The Trust Deficit Costs You Everything
Here’s the conversation you want: someone from marketing comes up to you and says, “Hey, I want to use this AI tool. What’s our stance on it? How do I use it safely?” That’s the right way to partner with security.
We’re going to vet it. We understand AI is going to be part of the business. We’re not going to say no to it—we want people to use it safely. But we need that conversation first.
When people assume security will block everything, they stop asking. They sign up with personal emails, start feeding company data into unvetted platforms, and you lose all visibility and control. The result is predictable: 38% of employees share sensitive work information with AI tools without their employer’s permission.
Organizations are going to use AI no matter what.
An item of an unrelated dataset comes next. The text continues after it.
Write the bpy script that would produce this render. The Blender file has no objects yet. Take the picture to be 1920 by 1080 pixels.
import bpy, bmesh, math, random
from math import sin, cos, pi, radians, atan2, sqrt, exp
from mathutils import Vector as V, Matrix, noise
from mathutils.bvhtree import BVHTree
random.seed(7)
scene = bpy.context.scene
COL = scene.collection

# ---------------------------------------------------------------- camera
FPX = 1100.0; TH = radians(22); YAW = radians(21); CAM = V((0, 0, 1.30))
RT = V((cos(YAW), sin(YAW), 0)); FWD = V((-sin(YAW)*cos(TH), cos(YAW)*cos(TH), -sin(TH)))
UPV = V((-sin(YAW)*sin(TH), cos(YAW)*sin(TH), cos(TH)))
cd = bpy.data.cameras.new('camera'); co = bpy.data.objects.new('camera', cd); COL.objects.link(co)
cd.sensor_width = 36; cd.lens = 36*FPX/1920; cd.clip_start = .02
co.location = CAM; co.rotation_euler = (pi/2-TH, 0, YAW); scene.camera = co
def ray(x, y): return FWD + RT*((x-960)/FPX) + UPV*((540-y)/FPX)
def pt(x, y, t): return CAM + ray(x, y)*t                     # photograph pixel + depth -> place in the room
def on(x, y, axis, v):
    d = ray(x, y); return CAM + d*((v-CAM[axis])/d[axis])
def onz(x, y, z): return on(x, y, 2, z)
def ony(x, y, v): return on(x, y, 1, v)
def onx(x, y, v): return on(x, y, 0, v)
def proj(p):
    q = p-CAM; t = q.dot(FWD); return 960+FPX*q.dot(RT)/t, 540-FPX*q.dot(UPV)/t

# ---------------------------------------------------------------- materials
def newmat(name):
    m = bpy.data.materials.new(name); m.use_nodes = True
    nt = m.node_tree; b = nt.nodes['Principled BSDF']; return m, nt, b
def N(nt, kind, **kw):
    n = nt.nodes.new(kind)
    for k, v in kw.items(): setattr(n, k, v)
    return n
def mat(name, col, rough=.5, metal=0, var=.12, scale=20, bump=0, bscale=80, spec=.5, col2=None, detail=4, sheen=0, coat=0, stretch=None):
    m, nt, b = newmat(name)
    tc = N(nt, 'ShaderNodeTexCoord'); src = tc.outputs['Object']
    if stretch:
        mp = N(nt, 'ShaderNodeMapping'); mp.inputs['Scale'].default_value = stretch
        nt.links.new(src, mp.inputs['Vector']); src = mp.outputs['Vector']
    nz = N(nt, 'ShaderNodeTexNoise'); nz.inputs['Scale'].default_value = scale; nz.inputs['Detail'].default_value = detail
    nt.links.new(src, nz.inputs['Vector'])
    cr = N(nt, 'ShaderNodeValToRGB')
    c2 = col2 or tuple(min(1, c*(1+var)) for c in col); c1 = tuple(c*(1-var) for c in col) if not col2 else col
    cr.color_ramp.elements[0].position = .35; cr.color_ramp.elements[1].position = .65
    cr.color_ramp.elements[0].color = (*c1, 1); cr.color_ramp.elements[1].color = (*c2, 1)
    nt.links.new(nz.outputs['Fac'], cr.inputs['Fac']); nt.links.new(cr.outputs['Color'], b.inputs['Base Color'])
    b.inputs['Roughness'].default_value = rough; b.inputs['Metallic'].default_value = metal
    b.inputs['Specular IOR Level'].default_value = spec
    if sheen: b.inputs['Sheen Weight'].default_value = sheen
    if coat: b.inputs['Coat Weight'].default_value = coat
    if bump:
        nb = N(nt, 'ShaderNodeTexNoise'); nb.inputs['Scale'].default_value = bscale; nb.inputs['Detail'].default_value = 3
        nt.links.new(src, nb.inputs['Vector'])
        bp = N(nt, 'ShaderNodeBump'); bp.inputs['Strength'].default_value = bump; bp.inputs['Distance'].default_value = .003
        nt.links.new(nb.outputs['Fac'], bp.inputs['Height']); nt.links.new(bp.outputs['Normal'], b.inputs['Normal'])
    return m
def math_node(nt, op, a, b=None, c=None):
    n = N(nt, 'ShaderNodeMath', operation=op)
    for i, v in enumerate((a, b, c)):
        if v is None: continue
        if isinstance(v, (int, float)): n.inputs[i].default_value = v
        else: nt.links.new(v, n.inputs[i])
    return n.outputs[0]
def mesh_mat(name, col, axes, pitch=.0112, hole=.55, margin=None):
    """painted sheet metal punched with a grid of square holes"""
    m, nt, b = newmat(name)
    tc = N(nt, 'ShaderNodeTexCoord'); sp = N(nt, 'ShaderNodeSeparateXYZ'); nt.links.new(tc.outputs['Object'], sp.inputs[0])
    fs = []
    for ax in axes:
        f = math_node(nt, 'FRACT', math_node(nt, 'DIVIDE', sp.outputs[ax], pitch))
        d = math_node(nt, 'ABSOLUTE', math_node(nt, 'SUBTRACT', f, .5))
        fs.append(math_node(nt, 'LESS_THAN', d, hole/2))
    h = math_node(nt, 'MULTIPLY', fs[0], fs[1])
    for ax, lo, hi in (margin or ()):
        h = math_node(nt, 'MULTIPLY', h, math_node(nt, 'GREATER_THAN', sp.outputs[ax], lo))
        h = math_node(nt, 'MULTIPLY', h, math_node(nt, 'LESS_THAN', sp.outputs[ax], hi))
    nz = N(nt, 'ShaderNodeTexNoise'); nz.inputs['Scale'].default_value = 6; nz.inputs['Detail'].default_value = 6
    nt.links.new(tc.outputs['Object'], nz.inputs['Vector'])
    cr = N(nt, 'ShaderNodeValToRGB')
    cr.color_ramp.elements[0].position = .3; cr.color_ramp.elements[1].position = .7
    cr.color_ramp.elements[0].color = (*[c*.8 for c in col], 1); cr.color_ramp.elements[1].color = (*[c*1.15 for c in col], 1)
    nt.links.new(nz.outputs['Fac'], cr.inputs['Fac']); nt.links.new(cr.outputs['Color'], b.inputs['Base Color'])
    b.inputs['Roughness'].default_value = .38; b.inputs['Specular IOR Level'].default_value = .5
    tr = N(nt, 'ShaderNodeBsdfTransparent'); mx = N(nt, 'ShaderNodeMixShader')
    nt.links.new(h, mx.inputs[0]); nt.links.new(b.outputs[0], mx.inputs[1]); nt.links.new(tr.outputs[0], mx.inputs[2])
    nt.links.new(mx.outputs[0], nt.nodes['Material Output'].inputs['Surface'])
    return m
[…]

The question is: how do we make sure our employees can leverage it safely without jeopardizing company data, privacy, or security?
Start With Smart Yeses, Not Blanket Nos
Here’s what actually works: proactive communication. Send newsletters or run 30-minute webinars saying, “We’re allowing AI within the organization. Here’s how to do it safely.” Record the sessions for people who miss them.
Show examples of employees who partnered with security successfully. Make those partnerships visible instead of being a shadowy entity that people assume will shut them down.
You need to build trust over time between security and employees. At the end of the day, we’re all using AI in big and small ways. I used it to plan my Germany trip—told it to create a three-day itinerary and got a rocking trip out of it.
From an organizational standpoint, we need to recognize where AI sits in the business. Is it going to increase revenue? Probably. The business case is clear: AI has moved from ‘experiment’ to ‘essential,’ with enterprise spending jumping 130%. So, what do we do? How do we provide protection while enabling productivity?
The goal isn’t perfect control, that’s impossible. The goal is informed AI adoption with guardrails that actually work in practice. The new risk for security is becoming sequestered from AI usage—usage that’s happening with or without you.
For organizations serious about getting this right, experts recommend developing clear AI governance policies that balance business needs with security requirements before shadow AI usage spirals completely out of control.